Войска фронта развернули наступление на Таманском полуострове. Командование заранее стягивало туда силы. Убыли на Тамань и воины 530-го полка. Естественно, о подготовке к операции солдаты и офицеры не знали. Поступил приказ из штаба армии: снять две батареи и направить в распоряжение командования Н-ской части. Обычное дело на фронте. Зато возвращение батарей вылилось в праздник. Командиры капитан Иван Бодренко и старший лейтенант Михаил Чернышев привезли благодарственные письма командира стрелкового полка, которому они были приданы во время операции.

В полку только и разговоров было о том, как в станице Кущевской захватили эшелон с четырьмя десятками боевых машин противника.

— Врываемся мы в Кущевскую, — рассказывал Бодренко. — Откуда ни возьмись пехотинец на мотоцикле: «Братцы, на железнодорожной станции эшелон с танками.

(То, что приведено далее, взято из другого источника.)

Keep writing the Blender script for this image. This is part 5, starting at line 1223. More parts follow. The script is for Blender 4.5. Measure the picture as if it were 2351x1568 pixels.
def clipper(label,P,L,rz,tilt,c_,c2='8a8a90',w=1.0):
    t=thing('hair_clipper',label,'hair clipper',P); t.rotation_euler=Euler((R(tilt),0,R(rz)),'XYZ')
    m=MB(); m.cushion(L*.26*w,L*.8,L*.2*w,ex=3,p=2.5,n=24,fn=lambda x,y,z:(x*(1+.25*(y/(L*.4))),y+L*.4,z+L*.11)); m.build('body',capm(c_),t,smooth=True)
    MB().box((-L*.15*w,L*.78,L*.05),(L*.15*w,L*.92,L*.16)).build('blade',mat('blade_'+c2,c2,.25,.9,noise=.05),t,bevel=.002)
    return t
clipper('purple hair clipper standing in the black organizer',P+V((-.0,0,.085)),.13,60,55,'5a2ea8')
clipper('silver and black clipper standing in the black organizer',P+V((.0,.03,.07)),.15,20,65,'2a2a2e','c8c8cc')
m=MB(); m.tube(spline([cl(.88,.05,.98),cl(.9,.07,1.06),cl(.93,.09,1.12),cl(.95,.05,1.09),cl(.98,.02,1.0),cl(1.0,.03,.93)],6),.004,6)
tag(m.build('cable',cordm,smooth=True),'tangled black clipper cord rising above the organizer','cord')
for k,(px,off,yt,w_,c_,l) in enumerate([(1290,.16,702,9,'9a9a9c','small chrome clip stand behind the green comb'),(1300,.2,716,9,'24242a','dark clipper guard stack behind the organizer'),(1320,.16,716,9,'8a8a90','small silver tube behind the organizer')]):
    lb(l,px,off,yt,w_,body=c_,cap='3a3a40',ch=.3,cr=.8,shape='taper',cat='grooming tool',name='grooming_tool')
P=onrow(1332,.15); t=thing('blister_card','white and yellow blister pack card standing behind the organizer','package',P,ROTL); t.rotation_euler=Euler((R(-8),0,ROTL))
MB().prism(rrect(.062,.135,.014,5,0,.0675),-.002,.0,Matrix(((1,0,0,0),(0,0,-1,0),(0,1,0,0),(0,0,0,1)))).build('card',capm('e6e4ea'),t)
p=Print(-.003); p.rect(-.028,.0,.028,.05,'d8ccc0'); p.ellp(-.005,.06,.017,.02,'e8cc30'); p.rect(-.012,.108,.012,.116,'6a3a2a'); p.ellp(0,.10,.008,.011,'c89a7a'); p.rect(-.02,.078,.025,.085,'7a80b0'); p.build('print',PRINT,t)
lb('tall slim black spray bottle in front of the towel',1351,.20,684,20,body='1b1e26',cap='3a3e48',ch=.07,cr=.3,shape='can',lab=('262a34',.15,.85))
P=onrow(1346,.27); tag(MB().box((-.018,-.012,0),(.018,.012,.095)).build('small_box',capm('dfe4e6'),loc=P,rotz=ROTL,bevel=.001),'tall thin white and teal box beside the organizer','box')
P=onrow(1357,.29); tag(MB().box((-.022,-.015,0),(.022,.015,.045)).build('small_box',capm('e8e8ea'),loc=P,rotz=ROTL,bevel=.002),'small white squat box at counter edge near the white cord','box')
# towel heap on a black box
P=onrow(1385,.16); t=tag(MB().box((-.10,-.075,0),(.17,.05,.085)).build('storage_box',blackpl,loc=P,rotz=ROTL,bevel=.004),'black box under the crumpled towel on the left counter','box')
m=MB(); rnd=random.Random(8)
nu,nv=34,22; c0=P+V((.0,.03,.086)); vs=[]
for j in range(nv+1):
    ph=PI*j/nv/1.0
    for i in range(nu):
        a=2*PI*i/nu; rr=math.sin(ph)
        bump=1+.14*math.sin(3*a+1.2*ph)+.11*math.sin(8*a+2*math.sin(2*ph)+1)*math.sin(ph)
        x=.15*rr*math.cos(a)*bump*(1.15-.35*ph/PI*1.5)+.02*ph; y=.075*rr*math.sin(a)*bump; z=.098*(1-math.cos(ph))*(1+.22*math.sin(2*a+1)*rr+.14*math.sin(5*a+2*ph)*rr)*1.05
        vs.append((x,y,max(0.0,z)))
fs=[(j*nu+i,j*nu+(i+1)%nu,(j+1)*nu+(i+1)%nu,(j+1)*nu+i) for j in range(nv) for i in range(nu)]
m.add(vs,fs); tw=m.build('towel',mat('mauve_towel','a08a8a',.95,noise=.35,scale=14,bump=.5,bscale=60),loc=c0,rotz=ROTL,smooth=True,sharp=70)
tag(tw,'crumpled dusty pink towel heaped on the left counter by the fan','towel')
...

Паровоз под парами. Уйдет, как пить дать, уйдет». Раздумывать некогда. Командую: «Вперед!» На полном газу несемся к вокзалу. Выскакиваем на площадь. На глазах у ошалевших гитлеровцев разворачиваемся. Дорога каждая секунда. Люди работают как черта. Подаю команду. В это время по щиту первого орудия стучит очередь. За ней вторая, третья… Очухались фрицы. Но командиры орудий уже докладывают о готовности к открытию огня. Снаряды ложатся точно. Паровоз окутывается паром. Дернувшийся было эшелон останавливается. Рассредоточиваю огонь. И бегут фрицы!

Многие за тот бой получили награды.

В апреле истекал срок кандидатского стажа Васнецова. В один из дней секретарь партийного бюро полка Галкин завел разговор об этом.

— Все думал, сам заглянешь ко мне, Николай, — начал Федор Семенович. — А тебе недосуг. Стесняешься, что ли?

— Нет.

— Тогда в чем же дело? Воюешь ты хорошо. Командир батареи хвалит. Кандидат на повышение. Лейтенанта недавно получил, а заявления твоего в партию не вижу. Может, какая причина есть?

— Причины нет, Федор Семенович, — покраснел до самых корней волос Васнецов. — А вдруг…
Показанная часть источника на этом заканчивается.